Cafezique
66 Hyndland Street,Glasgow,
G115PT
0141 339 7180
Price Ratings
£ – inexpensive
££ – mid-price
£££ – expensive
££££ – very expensive
Reviews
Great expectations
Review published on 19/05/2008 © Sunday Herald
I've been looking forward to two things since the beginning of the year: the next Amy Winehouse album - hmmm, could be some time yet - and the opening of Cafezique, the cafe-restaurant attached to Glasgow's inspiring deli and prepared food emporium, Delizique.
Most delis inhabit a comfort zone of boughtin baguettes and twee pots of chutney. Owner Mhairi Taylor, on the other hand, has had the nerve and conviction to equip Delizique with a proper kitchen, and surround herself with a team of talented bakers and chefs.
When the supermarkets tell me they sell food that's as good as I'd cook at home, I know they're talking bollocks. But if Taylor were to make that claim, the only way I could disagree would be by saying that Delizique's food is even better than I might make at home.
Memories of my last "can't be bothered cooking today" takeaway are still vivid: an invigorating Indian-style rasam soup, a main course salad of Puy lentils, roasted squash and feta, and a statuesque beetroot and pistachio cake with a fabulous pink cream-cheesy frosting - tinted with pomegranate juice, perhaps?
At any rate, it's all great stuff and Taylor's new sit-down eatery more than met my already high expectations. The specials menu on "Our first Saturday - so please be kind!" needed few pleas in mitigation. The adventurous and mainly seasonal ingredients were exciting. The cooking occupied that perfect zone where ingredients do not just become a vehicle for showing off chefs' techniques but are allowed to speak for themselves, helped along with just the little touch of inspiration needed to make them sing. My kind of food.
I've never been totally convinced, if I'm honest, about razor clams. They so easily turn into rubber bands. Here they had been chopped up raw with halibut and "cooked" in a ceviche marinade with lemon juice, shallots, capers, gherkins and raw beetroot. This is the way to deal with these tricky little devils. Served on the shell, with a fistful of juicy green claytonia leaves and Delizique's great home-baked bread, this was one of the best things I've eaten this year. Equally faultless, if less original, was impeccably grilled squid, spiked with chilli and flanked by organic leaves and feathery bronze fennel.

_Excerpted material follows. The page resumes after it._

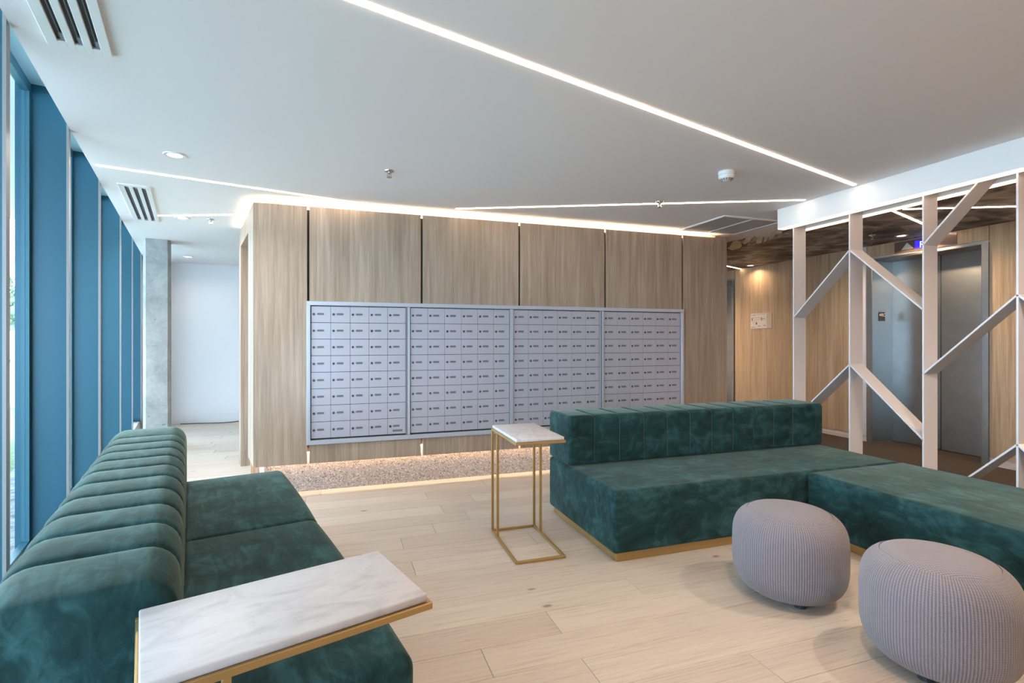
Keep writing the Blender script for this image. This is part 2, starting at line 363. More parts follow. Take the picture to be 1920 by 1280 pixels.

There are lots of cheap propositions for hard-up weekdays, like an HLT (grilled halloumi cheese, organic leaves and tomato on Delizique's own fantastic ciabatta), smoked mackerel and beetroot pate, eggs Benedict - but the weekend highlights were too interesting to miss. A sparklingly fresh John Dory grilled on the bone made a persuasive calling card for Cafezique's fish supplier on Skye.
This splendid fish went beautifully with its darkly roasted sliced potatoes, interspersed with fleshy cheeks of sun-dried tomatoes and plump olives.
Scared of wild rabbit? Bones, shot and all that? Then try the rabbit at Cafezique. Tender meat fell off the leg, softened by a mustardy vegetable mulch thick with wild garlic leaves, and freshened by the last-minute addition of bright green peas and broad beans slipped out of both pod and inner skin. Sweet roast beetroot complemented the gamey flavour of the meat.
Clocking the dishes floating past our table, I made a list of things I want to try in future. Abundant plates of super-sized langoustines, puffy goat's cheese soufflés, not to mention all the simple but lovely breakfast possibilities, like Delizique's own brioche, or granola with mountain honey. I'm quite convinced I could eat my way through a loaf of Delizique's crusty sourdough toast, even without the French lactic butter or its own marmalade and jam.
Our desserts were fine - a fig and plum frangipane tart and golden Jersey crème brulée tart - though both would have been improved by thinner, shorter pastry. With Cafezique inundated with diners from day one, it may take the kitchen a little fine-tuning to get the shoprestaurant supply balance just right.
Cafezique manages to pack a bar and two dining floors into a very small space. The person who designed it must be a wizard. The decor isn't in your face, and the whole place is very clever - not a carpet in sight, yet you can still hear yourself think.
This is a rare thing, excellent acoustics but lots of atmosphere and a bubbly background buzz.